Identity Crisis?

November 30, 2020

Identity Crisis is a phrase we generally hear about people who are confused about themselves and generally regarded as psychologically misguided. But do we look at ourselves ever and contemplate whether we have a misguided identity? I often question myself, if the image I am projecting matches with real me. Do I do what I preach? if we ask 100 random people if their public image matches with the real them, I can bet almost all of them will say yes. But I will challenge their perception of their identity.

I believe a whole lot of us are not who we project to be. I think we project who we want to be but we are not there yet or can’t be. That could be the reason we often agree with a socially “acceptable” stance in a social setting, which is also known as “group mentality”. No matter what your stance is in a social setting, have you given a thought after the event, if you really believed in what you said, or was it because you didn’t want to offend others, didn’t want to ruffle the feathers, or was it to be a rebel?

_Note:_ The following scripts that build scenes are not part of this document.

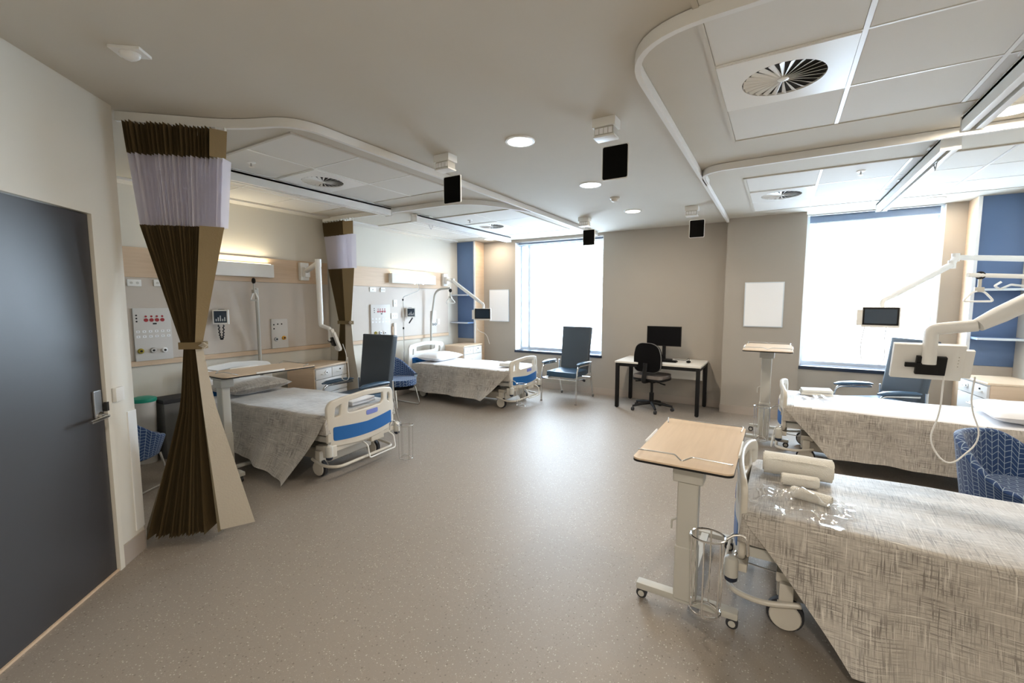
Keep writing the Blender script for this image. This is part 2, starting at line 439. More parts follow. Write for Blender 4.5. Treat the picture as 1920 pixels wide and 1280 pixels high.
# lever lock
b = new(); wallp(b, DS0+.030, DS0+.085, .925, 1.075, -.006, .006, .004); struct('lock_plate', b, 'steel', door)
def WP(s, d, z): return CP - CDIR*s + CN*d + V(0, 0, z)
b = new(); tube(b, fillet([WP(DS0+.055, 0, .935), WP(DS0+.055, .055, .935), WP(DS0+.195, .055, .93)], .02), .009, 10)
cyl(b, WP(DS0+.055, .004, .935), WP(DS0+.055, .012, .935), .022); struct('door_handle', b, 'chrome', door, 35)
b = new(); wallp(b, DS0-.006, DS0+.012, .95, 1.0, .0, .016); struct('strike_plate', b, 'dark_gap', door)
b = new(); wallp(b, DS0, DS1, 0, .012, -.01, .004); struct('door_threshold', b, 'maple', door)
b = new(); wallp(b, .115, .185, .985, 1.065, .0, .022, .004)
swi = solo('light_switch', b, 'white', 'white twin rocker light switch on the wall beside the dark door', 'switch')
b = new(); wallp(b, -.002, .075, .15, .90, -.012, .006, .003); struct('trim_1', b, 'white_matt')   # corner guard
b = new(); wallp(b, 0, DS0-.036, 0, .125, 0, .008); struct('baseboard_entrance', b, 'skirt')
# skirting coved up from the vinyl floor
b = new(); box(b, -4.95, -0.66, BY-.010, BY, 0, .11); box(b, .245, RX, BY-.010, BY, 0, .11)
box(b, -.668, .253, 6.792, 6.80, 0, .11); struct('baseboard_back', b, 'skirt')
b = new(); box(b, HX, HX+.01, 1.07, BY, 0, .11); struct('baseboard_left', b, 'skirt')
# cornice strips along the bedhead walls
b = new(); box(b, HX, -5.20, 1.07, 3.93, CZ-.022, CZ); box(b, HX, -5.20, 4.0, 6.6, CZ-.022, CZ); struct('trim_2', b, 'tile_white')

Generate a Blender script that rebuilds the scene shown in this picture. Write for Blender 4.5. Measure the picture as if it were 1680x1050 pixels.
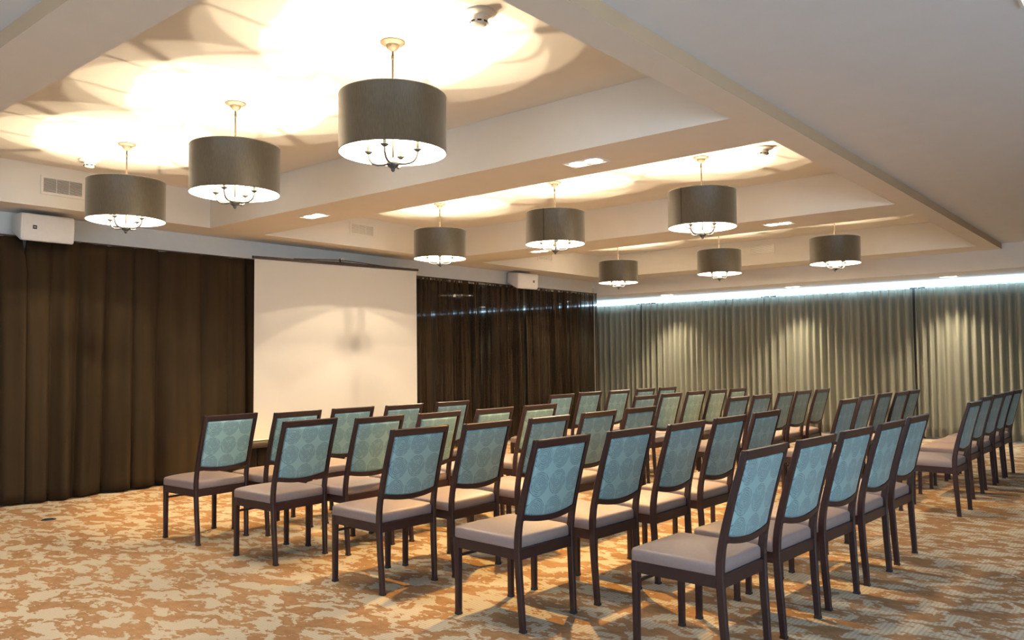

That is exactly what I struggle with at times. Often I find myself in a “rebellious” position because habitually or for curiosity sake, I take opposing views in a social setting and find that the perception of me becomes different from who I really am and what I believe in. But Often my actions on the other hand maybe to do things that are uncharacteristically different from who I really am, to not ruffle feathers, or to not inconvenience others. This identity crisis I tend to struggle with quite often. I have not intentionally created this false perception of me but I feel perhaps I do this subconsciously to create a false image of me that I am not because that creates a better identity of me.

This false identity I find among many people I interact with. Sometimes it is very obviously portrayed as a fake image and sometimes it’s very subtle. But is there anything wrong in portraying a better image of us? Everyone wants to be liked socially so what’s wrong if we project our ideal state where we have not reached yet?

I believe the problem arises when one portrays an image opposite of who they really are, an image where they have no intentions of achieving. For example, if I do not believe in religion or god and I portray my image of a religious person just to fit in or to be liked by others, that can cause a true identity crisis. 

And I am sure different people have different perceptions of me, based on the type and level of interaction I had with them. So it is up to me to be aware of the perception I create, consciously and subconsciously, and take ownership of their perceptions. Then It’s up to us to decide whose perceptions we care about. We care about our perceptions among the people we interact with. A politician or a public figure may care about everyone’s perception or of their support base. 

But no matter whose perception you care about, remember not to create a fake perception of yourself for yourself. Because if you fake it with yourself, you may never be able to find your true identity.